EXCLUSIVE: In a very interesting move, Deadline hears that producers of the currently previewing Broadway revival of David Mamet‘s Glengarry Glen Ross starring Kieran Culkin, Bob Odenkirk, Bill Burr and Michael McKean are planning to stage the play with an all-female cast once the current gang’s limited engagement ends on June 14.
Directed by Patrick Marber, the Culkin-led cast of Glengarry has already been extended twice since beginning previews March 10. Opening night, at the Palace Theatre, is March 31.
While a production spokesperson would neither confirm nor deny the plan, he did provide the following statement to Deadline: “Over the years there has been interest expressed to both playwright David Mamet and producer Jeffrey Richards about an all-female cast of Glengarry Glen Ross. In fact, there was a reading in 2022 with a female company. At this time, the focus is on the production currently on Broadway starring Kieran Culkin, Bob Odenkirk, Bill Burr, Michael McKean, Donald Webber, Jr., Howard W. Overshown, John Pirruccello.”
No word yet on who might appear in the female cast, which could hit the Palace stage this summer.
The possibility of an all-female Glengarry on Broadway has been around for a while. In 2018, producer Richards was planning just such a production under the direction of Chicago P.D. actress Amy Morton. That staging was set to begin performances in 2019 but never came off.
Back in 2013 an all-female reading of the play was held at the Los Angeles County Museum of Art featuring Robin Wright, Catherine O’Hara, Maria Bello, Allison Janney and Mae Whitman.

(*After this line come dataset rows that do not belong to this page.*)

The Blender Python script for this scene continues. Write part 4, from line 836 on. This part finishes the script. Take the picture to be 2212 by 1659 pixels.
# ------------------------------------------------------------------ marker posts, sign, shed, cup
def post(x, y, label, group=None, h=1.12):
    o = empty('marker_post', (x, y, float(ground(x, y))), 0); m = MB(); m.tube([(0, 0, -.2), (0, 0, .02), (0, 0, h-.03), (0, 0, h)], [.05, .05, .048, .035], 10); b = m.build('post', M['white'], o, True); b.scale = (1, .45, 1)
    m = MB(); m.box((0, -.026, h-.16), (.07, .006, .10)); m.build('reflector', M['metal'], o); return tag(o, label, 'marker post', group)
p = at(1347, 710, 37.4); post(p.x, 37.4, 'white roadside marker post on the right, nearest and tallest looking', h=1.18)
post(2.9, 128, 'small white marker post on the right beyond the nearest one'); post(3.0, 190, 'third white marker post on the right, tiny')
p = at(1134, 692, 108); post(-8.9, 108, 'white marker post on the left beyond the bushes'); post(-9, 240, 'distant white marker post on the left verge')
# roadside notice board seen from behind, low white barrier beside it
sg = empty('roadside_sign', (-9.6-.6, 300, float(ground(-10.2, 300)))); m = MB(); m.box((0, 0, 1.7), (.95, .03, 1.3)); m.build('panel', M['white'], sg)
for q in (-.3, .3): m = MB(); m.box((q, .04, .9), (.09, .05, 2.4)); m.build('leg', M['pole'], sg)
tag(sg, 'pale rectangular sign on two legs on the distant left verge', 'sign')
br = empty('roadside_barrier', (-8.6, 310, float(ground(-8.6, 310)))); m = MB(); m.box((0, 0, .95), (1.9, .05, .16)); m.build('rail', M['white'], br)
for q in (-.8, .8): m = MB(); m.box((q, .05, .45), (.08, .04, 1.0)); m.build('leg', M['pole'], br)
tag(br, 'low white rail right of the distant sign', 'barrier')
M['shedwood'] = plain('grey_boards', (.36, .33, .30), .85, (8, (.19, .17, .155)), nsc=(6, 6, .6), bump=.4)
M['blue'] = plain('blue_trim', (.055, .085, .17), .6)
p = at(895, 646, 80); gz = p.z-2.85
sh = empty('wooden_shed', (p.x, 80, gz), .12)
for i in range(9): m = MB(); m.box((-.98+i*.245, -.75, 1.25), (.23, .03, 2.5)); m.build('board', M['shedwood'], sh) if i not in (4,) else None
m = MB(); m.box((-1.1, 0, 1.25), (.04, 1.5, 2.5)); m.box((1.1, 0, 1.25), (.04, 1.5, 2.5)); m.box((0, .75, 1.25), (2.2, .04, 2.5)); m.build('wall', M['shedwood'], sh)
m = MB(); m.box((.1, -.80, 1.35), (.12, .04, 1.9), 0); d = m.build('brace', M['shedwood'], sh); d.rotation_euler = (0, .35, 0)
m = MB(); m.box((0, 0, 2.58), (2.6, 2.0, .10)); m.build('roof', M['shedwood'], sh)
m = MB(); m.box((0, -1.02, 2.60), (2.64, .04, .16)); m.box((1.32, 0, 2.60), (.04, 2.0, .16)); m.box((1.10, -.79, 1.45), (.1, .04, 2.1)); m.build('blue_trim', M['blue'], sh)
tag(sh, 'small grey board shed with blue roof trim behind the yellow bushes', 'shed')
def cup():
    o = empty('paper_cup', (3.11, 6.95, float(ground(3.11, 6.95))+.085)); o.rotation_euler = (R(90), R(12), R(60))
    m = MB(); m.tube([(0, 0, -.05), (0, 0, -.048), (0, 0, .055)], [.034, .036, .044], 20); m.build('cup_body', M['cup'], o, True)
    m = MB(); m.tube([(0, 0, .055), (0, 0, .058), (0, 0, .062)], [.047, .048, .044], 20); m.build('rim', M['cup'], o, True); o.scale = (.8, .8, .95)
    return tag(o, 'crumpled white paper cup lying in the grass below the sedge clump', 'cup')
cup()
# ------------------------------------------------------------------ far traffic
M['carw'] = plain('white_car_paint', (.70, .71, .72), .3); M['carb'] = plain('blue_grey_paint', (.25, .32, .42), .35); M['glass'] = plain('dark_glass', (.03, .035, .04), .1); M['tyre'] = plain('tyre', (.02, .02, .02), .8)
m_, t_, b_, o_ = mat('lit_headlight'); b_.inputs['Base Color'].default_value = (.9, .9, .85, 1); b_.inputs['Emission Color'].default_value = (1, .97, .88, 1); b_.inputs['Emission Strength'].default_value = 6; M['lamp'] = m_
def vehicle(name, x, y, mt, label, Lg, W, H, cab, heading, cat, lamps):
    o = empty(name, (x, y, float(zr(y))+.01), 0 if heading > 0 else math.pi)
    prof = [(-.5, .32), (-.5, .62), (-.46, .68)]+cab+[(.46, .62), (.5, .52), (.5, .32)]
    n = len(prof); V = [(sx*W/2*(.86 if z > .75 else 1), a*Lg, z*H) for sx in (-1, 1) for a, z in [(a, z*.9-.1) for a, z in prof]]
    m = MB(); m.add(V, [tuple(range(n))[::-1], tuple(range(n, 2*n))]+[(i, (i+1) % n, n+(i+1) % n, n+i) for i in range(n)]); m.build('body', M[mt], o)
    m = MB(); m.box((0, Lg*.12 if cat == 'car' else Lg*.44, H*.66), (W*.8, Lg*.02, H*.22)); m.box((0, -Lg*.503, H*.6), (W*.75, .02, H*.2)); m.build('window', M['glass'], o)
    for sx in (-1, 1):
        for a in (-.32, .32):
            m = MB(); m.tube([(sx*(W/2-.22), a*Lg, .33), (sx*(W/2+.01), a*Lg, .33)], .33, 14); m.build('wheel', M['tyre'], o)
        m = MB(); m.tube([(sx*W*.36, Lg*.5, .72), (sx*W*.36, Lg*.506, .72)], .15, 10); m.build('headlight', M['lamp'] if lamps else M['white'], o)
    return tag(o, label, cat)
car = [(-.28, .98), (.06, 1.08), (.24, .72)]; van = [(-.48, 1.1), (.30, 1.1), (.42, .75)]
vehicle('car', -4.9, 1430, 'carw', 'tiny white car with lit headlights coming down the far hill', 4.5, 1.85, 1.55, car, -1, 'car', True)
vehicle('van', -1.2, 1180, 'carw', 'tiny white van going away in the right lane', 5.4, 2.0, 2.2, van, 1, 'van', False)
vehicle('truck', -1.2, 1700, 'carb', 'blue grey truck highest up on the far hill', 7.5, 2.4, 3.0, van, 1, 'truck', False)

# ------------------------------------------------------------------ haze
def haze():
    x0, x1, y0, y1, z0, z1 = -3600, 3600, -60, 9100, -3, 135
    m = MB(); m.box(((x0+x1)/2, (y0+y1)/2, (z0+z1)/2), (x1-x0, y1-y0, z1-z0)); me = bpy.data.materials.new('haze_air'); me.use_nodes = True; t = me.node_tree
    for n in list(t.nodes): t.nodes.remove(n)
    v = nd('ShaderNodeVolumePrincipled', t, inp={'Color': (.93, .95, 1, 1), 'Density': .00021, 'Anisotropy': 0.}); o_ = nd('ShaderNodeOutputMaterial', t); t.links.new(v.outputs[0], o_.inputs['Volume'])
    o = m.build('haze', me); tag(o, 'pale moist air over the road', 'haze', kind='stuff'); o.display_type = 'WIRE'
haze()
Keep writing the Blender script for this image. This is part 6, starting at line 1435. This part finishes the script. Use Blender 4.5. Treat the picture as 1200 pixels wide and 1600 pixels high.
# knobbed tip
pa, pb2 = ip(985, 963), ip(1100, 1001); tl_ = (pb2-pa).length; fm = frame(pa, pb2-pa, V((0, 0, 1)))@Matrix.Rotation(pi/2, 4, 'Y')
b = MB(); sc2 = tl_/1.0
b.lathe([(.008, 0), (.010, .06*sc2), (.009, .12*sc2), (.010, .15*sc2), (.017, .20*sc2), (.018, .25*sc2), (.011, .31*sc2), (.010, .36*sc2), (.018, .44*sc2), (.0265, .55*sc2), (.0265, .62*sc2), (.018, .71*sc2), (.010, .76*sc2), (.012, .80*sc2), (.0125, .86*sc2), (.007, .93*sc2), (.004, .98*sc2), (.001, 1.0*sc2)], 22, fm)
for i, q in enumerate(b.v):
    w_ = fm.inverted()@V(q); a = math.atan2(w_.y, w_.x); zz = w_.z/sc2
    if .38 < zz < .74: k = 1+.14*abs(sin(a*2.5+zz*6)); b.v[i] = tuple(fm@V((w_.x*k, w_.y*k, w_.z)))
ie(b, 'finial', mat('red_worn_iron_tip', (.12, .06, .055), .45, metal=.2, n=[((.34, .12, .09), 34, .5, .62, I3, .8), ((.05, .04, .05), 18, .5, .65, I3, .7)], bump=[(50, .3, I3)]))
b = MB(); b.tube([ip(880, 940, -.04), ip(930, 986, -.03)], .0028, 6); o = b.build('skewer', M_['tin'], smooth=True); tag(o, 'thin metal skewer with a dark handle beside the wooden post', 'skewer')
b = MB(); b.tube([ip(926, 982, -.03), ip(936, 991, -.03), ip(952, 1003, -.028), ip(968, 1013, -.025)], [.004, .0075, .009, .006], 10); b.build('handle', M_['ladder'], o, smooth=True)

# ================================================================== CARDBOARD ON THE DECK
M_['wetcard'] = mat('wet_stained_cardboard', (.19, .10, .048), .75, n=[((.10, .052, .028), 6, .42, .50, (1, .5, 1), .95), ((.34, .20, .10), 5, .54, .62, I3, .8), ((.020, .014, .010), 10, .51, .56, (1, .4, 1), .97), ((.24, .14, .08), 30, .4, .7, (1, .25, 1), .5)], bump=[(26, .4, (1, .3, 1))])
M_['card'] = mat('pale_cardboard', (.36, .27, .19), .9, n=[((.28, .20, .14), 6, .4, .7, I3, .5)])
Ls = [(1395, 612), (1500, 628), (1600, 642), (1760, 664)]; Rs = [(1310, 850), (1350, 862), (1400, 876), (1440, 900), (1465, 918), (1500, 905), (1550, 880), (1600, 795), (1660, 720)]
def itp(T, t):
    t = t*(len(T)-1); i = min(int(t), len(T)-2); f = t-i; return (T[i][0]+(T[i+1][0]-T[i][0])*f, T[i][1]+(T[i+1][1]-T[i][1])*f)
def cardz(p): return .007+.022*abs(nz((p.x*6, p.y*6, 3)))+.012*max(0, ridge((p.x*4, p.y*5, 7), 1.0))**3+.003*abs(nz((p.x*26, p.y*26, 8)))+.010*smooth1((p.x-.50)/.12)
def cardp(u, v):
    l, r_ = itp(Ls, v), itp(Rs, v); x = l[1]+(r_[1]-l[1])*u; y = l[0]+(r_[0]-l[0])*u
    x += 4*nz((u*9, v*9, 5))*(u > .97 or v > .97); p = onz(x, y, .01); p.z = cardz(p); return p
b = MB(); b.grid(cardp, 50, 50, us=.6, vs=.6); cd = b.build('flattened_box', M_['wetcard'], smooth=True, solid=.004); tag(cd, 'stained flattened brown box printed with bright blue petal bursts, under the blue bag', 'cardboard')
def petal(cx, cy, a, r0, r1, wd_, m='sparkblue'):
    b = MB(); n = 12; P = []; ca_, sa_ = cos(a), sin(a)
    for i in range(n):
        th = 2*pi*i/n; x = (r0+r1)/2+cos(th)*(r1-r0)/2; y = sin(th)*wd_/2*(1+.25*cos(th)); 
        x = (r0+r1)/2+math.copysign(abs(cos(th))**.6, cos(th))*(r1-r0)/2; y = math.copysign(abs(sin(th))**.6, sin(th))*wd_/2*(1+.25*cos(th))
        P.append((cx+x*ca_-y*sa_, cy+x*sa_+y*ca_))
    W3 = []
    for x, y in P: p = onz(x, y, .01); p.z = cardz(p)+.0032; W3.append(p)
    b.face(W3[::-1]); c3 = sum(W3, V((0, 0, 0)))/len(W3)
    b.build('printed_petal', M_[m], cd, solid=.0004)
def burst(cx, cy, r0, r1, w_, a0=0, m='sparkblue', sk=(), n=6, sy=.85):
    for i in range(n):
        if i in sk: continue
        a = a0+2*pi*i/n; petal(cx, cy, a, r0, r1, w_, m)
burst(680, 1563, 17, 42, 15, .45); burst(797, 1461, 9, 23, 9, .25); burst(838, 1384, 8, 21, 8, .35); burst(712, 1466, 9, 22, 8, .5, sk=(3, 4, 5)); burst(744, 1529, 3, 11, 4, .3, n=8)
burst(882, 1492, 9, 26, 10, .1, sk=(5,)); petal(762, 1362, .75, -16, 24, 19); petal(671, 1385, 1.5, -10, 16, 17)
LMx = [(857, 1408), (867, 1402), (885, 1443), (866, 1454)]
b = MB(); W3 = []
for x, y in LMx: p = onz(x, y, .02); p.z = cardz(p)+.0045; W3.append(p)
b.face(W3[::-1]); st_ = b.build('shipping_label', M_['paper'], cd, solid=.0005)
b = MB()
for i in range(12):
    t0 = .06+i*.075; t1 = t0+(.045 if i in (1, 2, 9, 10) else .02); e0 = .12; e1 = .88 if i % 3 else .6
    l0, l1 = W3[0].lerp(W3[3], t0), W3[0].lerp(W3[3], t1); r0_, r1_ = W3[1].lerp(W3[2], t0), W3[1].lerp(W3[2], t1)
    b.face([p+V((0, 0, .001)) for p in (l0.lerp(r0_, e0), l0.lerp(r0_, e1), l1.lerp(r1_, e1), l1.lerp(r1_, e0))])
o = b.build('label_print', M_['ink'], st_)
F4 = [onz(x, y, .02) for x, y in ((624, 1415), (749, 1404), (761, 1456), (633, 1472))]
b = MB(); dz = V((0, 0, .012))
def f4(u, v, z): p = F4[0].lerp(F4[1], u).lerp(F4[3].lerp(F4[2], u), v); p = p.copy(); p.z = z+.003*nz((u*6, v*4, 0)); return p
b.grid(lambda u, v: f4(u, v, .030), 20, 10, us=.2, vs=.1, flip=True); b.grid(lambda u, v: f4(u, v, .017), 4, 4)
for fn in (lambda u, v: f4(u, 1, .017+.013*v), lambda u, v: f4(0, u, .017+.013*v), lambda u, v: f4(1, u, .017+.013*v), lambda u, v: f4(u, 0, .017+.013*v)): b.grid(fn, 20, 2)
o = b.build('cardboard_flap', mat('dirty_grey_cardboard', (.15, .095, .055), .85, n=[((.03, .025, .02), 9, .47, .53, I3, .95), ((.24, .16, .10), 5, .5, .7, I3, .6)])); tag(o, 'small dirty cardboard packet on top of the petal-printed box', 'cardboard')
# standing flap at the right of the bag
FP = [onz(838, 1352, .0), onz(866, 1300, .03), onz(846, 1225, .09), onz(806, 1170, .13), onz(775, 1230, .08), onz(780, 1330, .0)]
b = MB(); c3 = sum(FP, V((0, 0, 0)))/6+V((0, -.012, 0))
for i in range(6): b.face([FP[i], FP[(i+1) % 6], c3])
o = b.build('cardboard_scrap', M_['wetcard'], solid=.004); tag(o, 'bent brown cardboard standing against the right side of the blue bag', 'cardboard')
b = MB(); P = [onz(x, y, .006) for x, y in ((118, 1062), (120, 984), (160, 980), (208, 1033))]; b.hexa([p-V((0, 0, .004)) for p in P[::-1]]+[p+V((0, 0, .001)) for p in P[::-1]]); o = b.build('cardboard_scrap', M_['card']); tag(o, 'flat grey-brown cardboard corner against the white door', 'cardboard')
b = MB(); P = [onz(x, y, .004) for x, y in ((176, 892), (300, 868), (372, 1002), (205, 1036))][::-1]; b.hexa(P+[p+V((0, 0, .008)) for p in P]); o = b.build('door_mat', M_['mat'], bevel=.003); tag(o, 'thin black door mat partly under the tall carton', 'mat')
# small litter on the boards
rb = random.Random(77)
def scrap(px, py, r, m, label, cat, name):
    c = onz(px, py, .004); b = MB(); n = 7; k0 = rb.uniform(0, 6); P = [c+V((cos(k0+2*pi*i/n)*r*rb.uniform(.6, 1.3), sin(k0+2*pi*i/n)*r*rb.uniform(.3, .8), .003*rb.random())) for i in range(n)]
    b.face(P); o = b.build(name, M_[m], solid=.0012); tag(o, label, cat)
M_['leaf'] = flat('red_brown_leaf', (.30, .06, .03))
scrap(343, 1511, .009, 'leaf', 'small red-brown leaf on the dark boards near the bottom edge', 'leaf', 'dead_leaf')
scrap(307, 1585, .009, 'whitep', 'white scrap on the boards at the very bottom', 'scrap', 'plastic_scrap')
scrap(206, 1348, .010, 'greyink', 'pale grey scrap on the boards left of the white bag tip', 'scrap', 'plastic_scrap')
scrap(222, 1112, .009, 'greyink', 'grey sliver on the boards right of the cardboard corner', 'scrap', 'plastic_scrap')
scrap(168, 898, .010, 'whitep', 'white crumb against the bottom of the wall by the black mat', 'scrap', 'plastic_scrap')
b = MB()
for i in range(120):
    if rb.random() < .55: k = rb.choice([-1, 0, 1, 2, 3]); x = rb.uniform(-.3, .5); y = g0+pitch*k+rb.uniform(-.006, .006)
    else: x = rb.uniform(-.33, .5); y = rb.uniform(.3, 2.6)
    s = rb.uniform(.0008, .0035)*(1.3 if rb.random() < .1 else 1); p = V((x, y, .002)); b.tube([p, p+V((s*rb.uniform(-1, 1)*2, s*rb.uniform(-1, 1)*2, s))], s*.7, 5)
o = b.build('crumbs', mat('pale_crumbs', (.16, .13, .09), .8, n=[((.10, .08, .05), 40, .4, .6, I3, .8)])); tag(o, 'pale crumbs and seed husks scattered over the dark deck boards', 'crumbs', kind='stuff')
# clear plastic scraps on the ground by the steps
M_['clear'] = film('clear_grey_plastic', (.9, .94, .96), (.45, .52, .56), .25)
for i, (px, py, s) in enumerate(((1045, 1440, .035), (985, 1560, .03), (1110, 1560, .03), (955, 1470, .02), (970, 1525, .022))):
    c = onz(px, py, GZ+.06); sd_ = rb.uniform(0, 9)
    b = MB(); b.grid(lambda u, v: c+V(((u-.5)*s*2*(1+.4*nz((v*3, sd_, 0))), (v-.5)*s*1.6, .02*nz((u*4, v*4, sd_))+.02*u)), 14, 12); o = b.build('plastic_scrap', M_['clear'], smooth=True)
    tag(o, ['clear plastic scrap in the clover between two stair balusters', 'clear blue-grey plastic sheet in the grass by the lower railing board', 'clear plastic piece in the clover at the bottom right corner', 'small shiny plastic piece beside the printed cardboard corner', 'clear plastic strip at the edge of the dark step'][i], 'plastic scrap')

Mamet’s Pulitzer Prize-winning 1983 drama is set in a cutthroat Chicago real estate office where four salespeople compete to sell mostly worthless properties to unwitting customers. Whoever sells the most wins a car; whoever sells the least is out of a job – a ruthless environment where each character will do anything to come out on top.
Richards, the lead producer of Glengarry Glen Ross, was the press agent for the original production in 1984, and subsequently produced revivals in 2005 and 2012.